We think Chorus is a futuristic test framework, so let’s go with a futuristic example..
Let’s assume we’re trying to test the systems on a spacecraft.
Various distributed components control aspects of the flight.
Unlike Battlestar Galactica, all those components are networked!
Let’s see if we can use Chorus to test our spacecraft’s battle readiness.
We will need to use Chorus’ built in Remoting handler and tell it to connect to the navigation, tactical and weaponsControl services, so that the steps each component publishes can be discovered by Chorus.
Uses: Remoting
Feature: Cylon Base Ship Attack
#! Remoting connect navigation, tactical, weaponsControl
Scenario: Shields up when Cylon Ship Detected
Given the spacecraft is undocked
When a Cylon ship is detected
Then shields go up
The first thing is to write Handler classes for each component, and export them
a) Write a NavigationHandler for the navigation process, and export it:
#File: NavigationHandler.java
@Handler("Navigation")
public class NavigationHandler {
@Step("the spacecraft is undocked")
public void undock() {
... change state to simulate undocking and publish a message
}
}
#File: Navigation.java
new ChorusHandlerJMXExporter(new NavigationHandler()).export();
...
b) Do the same for Tactical component:
@Handler("Tactical")
public class TacticalHandler {
@Step("a Cylon ship is detected")
public void setBaseShipDetected() {
... change state to simulate ship detection and publish a message
}
}
#File: Tactical.java
new ChorusHandlerJMXExporter(new TacticalHandler()).export();
...
c) For weapons control, we can use the Step Retry to allow up to 10 seconds for the shields to go up after the messages are sent (but it shouldn’t take that long!)
@Hander("WeaponsControl")
public class WeaponsControlHandler {
@Step("shields go up", retryDuration=10)
public void checkShieldsAreUp(){
ChorusAssert.assertTrue(getShieldStatus() == UP);
}
}
#File: WeaponsControl.java
new ChorusHandlerJMXExporter(new WeaponsControlHandler()).export();
...
First we need start up all the components in our simulation environment (UAT).

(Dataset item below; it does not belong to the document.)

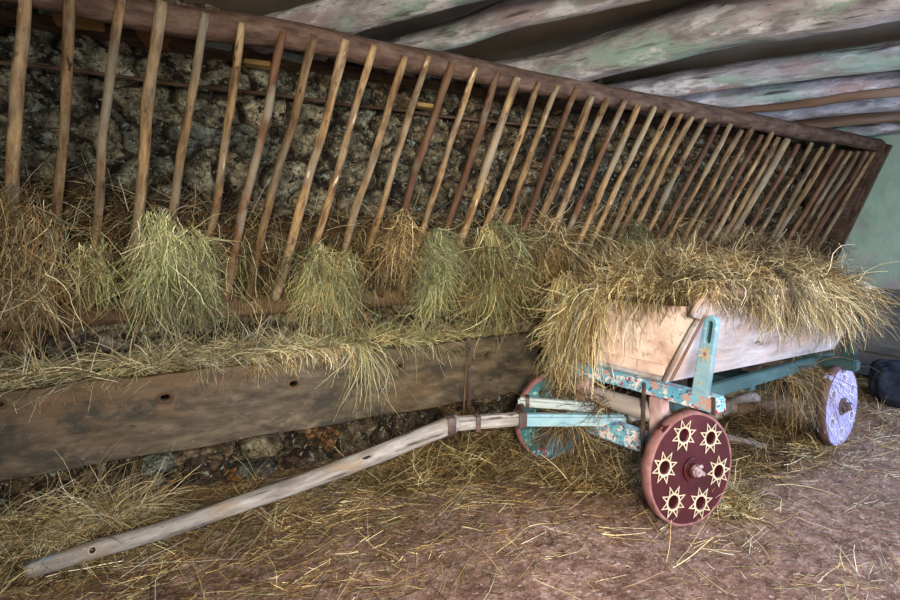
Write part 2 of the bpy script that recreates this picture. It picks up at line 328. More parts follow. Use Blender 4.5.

Then, in order to run the tests, we need to provide a feature file, and a properties file next to the .feature file which will tell the chorus interpreter how to connect to these remote components.
What we will end up with is the feature file (e.g. cylonBaseShipAttack.feature) next to a properties file (e.g. cylonBaseShipAttack.properties).
See Remoting Handler Details for the details of how to set this up
The properties file contains three properties which tell the Chorus interpreter which server and port to connect to for each of our distributed components:
remoting.navigation.connection=jmx:myserver1.myorg:18806
remoting.tactical.connection=jmx:myserver2.myorg:18807
remoting.weaponsControl.connection=jmx:myserver3.myorg:18808
This is a real-time distributed system we are testing and we assume there are message feeds between each of the components.
The Weapons Control component is subscribing to messages published by the navigation and tactical computers in our integration testing environment.
It uses these message feeds to make responses to certain situations (e.g. shields up).
In our integration testing environment, we can test these responses are correct by sending a message to the navigation and tactical components, and asking them to simulate entering a new state (and send appropriate messages). We are asking these components to publish mock data, to simulate a real condition occurring, so that we can test the outcome in the weapons control process.
Since we are using message feeds there are latencies involved. The messages from the navigation and tactical components may take some time to arrive at weaponsControl. That’s why we have used a Step Retry (retryDuration) in the weapons control step. This polls the method for a limited period, waiting for the assertion (shields are up) to be satisfied, instead of failing immediately if there is a small delay.